If we truly believe in the world changing impacts of global warming we have an obligation to act now for the open and compassionate society we need to build.
People inside and outside the climate movement have criticized it for focusing more on melting glaciers than people. But finally, we’re seeing the blossoming of a climate justice movement that tells another narrative—one that shows the meaning of the science through the lens of people’s lives: the 2,000 dead in this summer’s Karachi heat wave, the devastation of Typhoon Haiyan, the families without water in central California.
It was heartening to see people from so many movements come together in an expression of interconnectedness for the People’s Climate March in New York last year. The Movement for Black Lives has inspired many climate activists to think, talk, and write about racial justice in our fight and to rethink climate disasters like Hurricane Katrina through that lens.
But true solidarity can’t be built by simply inviting everyone to join us in the climate tent. As a movement we have to recognize that the climate crisis is one of many created by colonialism, capitalism, and white supremacy, and we have to be invested in them as well. We need to demonstrate that our movement can respectfully meet allies in struggle on their terms, and that we are ready to take real risks for them. There’s an important discussion about racial and migrant justice happening in the climate movement, but we need action as well as discussion.
This is one step in that journey. We call on other climate activists to make these connections before it’s too late, and start doing the hard work of building the deeper relationships we need to meet our shared crisis and our shared liberation. This is what climate justice means to us.

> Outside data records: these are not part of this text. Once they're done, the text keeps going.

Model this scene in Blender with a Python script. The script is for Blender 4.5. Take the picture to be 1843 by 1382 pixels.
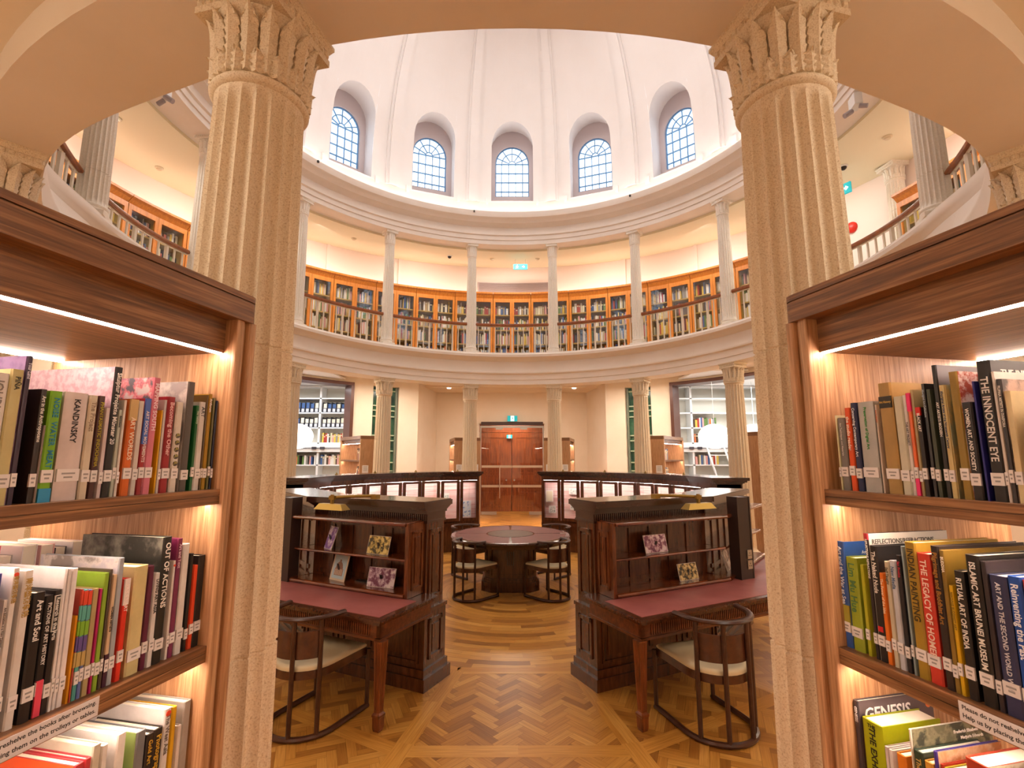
import bpy, bmesh, math, random
from math import sin, cos, pi, radians as rad, sqrt, atan2
from mathutils import Matrix, Vector
random.seed(7)
for _o in list(bpy.data.objects): bpy.data.objects.remove(_o, do_unlink=True)
SC = bpy.context.scene
COL = SC.collection
# ---------------------------------------------------------------- camera, world, exposure
cd = bpy.data.cameras.new('camera'); cam = bpy.data.objects.new('camera', cd); COL.objects.link(cam)
cam.location = (-.0535, 0, 1.92); cam.rotation_euler = (pi/2+.1470, 0, -.0037)
cd.sensor_width = 36; cd.lens = 36*876.62/1843; cd.clip_start = .02; cd.clip_end = 200
SC.camera = cam
SC.view_settings.view_transform = 'Standard'; SC.view_settings.look = 'None'
SC.view_settings.gamma = 1; SC.view_settings.use_curve_mapping = False
SC.view_settings.exposure = 0.15
cy = SC.cycles
cy.use_denoising = True
cy.max_bounces = 7; cy.diffuse_bounces = 4; cy.glossy_bounces = 3; cy.transmission_bounces = 4; cy.transparent_max_bounces = 10
cy.sample_clamp_indirect = 6; cy.caustics_reflective = False; cy.caustics_refractive = False
wd = bpy.data.worlds.new('world'); SC.world = wd; wd.use_nodes = True
bg = wd.node_tree.nodes['Background']; bg.inputs[0].default_value = (.80, .90, 1, 1); bg.inputs[1].default_value = 2.2

K, R, B, Z0, G = 7.36, 5.0, 5.624, 3.795, .2057
XC = -.05

def area(name, loc, sx, sy, power, col, rot=(0, 0, 0), spread=None):
    l = bpy.data.lights.new(name, 'AREA'); l.shape = 'RECTANGLE'; l.size = sx; l.size_y = sy; l.energy = power; l.color = col
    if spread: l.spread = spread
    o = bpy.data.objects.new(name, l); COL.objects.link(o); o.location = loc; o.rotation_euler = rot
    return o
WARM = (1, .90, .78)
# added fill under the dome crown imitating daylight, and the aisle's ceiling lamps
area('dome_fill', (0, K, 13.2), 5, 5, 250, (1, .98, .97))
for a in (0, 31, -31, 52, -52, 80, -80, 118, -118, 158, -158):
    q = rad(a); area('aisle_lamp', ((R+(.75 if abs(a) < 60 else 1.7))*sin(q), K+(B+(.75 if abs(a) < 60 else 1.7))*cos(q), 3.80 if abs(a) > 90 else 3.95), 1.1, 1.1, {0: 60, 31: 55, 52: 70, 80: 80, 118: 60, 158: 38}[abs(a)], WARM)
for a in (-100, -75, -50, -25, 0, 25, 50, 75, 100):  # added fill lights without fittings, brightening the gallery cabinets
    q = rad(a); x, y = (R+.62)*sin(q), K+(B+.62)*cos(q)
    area('gallery_fill', (x, y, 6.96+.2057*3.2*(y-K)/B), .9, .25, 28, (1, .94, .86), (rad(18), 0, -q))
for x in (-6.3, 6.5):
    area('side_room_lamp', (x, 13.2, 3.85), 2.4, 1.6, 75, (.92, .96, 1))

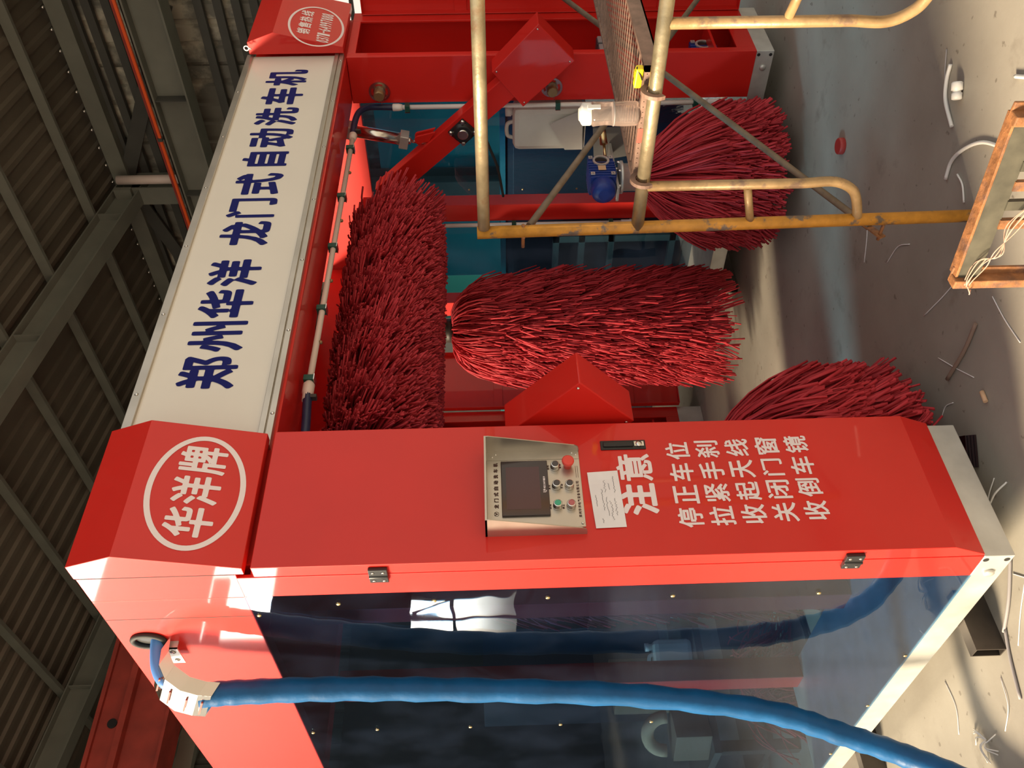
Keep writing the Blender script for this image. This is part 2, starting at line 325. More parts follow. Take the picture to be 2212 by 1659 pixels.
def ellipse_ring(mb, M, cx, cy, a, b, w, seg=72):
    vs = []
    for r in (0, w): vs += [M @ Vector((cx + (a - r) * math.cos(2 * math.pi * k / seg), cy + (b - r) * math.sin(2 * math.pi * k / seg), 0)) for k in range(seg)]
    mb.add(vs, [(k, (k + 1) % seg, seg + (k + 1) % seg, seg + k) for k in range(seg)])

# ------------------------------------------------------------------ the hall
S = 0.1458
def roof_z(x): return 6.17 + S * (8 - x)
struct(MB().box(-30, 24, -24, 30, -0.2, 0).build('floor', CONC))
def corrugated(name, m, org, along, across, n, pitch, depth, length):
    """trapezoid-profile sheet: ribs run along 'along', repeat along 'across'"""
    a, c = Vector(along).normalized(), Vector(across).normalized(); nn = a.cross(c); prof = []
    for i in range(n):
        for t, h in ((0, 0), (0.62, 0), (0.70, 1), (0.92, 1)): prof.append((i * pitch + t * pitch, h * depth))
    prof.append((n * pitch, 0)); o = Vector(org); vs = []
    for k in range(2): vs += [o + a * length * k + c * p + nn * h for p, h in prof]
    q = len(prof); mb = MB(); mb.add(vs, [(i, i + 1, q + i + 1, q + i) for i in range(q - 1)]); ob = mb.build(name, m)
    sd = ob.modifiers.new('thickness', 'SOLIDIFY'); sd.thickness = 0.006
    return struct(ob)
rd = Vector((-1, 0, S)).normalized()
corrugated('ceiling', ROOF, (8.25, -5, roof_z(8.25) + 0.10), rd, (0, 1, 0), 72, 0.24, 0.035, 12.6)
for x in (7.2, 6.15, 5.15, 4.15, 3.15, 2.1, 1.05, 0.0, -1.05, -2.1, -3.2):     # purlins
    z = roof_z(x); mb = MB(); mb.box(x - 0.022, x + 0.022, -5, 12, z - 0.055, z + 0.055)
    struct(mb.build('roof_beam', BEAMG))
for y in (0.25, 4.13, 8.03, 11.8):                                         # rafters
    mb = MB(); a = Vector((8.0, y, roof_z(8.0) - 0.22)); b = Vector((-4.0, y, roof_z(-4.0) - 0.22))
    mb.beam(a, b, 0.014, 0.30); mb.beam(a + Vector((0, 0, .15)), b + Vector((0, 0, .15)), 0.2, 0.018); mb.beam(a - Vector((0, 0, .15)), b - Vector((0, 0, .15)), 0.2, 0.018)
    for k in range(6):
        q = a.lerp(b, (k + .4) / 6); mb.box(q.x - .006, q.x + .006, y - .095, y + .095, q.z - .14, q.z + .14)
    struct(mb.build('roof_beam', BEAMG))
mb = MB(); mb.box(7.86, 8.0, -5, 12, 6.0, 6.19); struct(mb.build('roof_beam', BEAMG))
mb = MB()
for k in range(60): mb.sphere((7.84, -1 + k * 0.24, 6.205), 0.021, seg=8)
struct(mb.build('trim_1', STEELB))
for y in (0.25, 4.13, 8.03, 11.8):                                        # wall columns
    mb = MB(); mb.box(7.66, 7.68, y - .12, y + .12, 0, 6.1); mb.box(7.96, 7.98, y - .12, y + .12, 0, 6.1); mb.box(7.68, 7.96, y - .007, y + .007, 0, 6.1)
    mb.box(7.35, 7.66, y - .09, y + .09, 4.62, 4.82); mb.box(7.60, 7.66, y - .14, y + .14, 5.92, 6.12)
    struct(mb.build('column', BEAMG))
corrugated('wall_right', CLAD, (8.12, 2.7, 2.92), (0, 0, 1), (0, 1, 0), 37, 0.25, -0.035, 3.28); corrugated('wall_right', CLAD, (8.12, -5, 3.36), (0, 0, 1), (0, 1, 0), 31, 0.25, -0.035, 2.84)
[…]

We cannot be made safe with fences, walls and borders; we can only be safe if we learn how to take care of one another. By strengthening connections and working together, we can navigate the turbulent new world we’ve created with decency, ingenuity, and warmth. Besieged, earth’s climate is quickly turning both fragile and violent, but we don’t have to. Instead, we can and must strengthen what makes us resilient: cooperation, openness, and compassion. Of these, we can always have an abundance—and whatever comes, they will serve us well.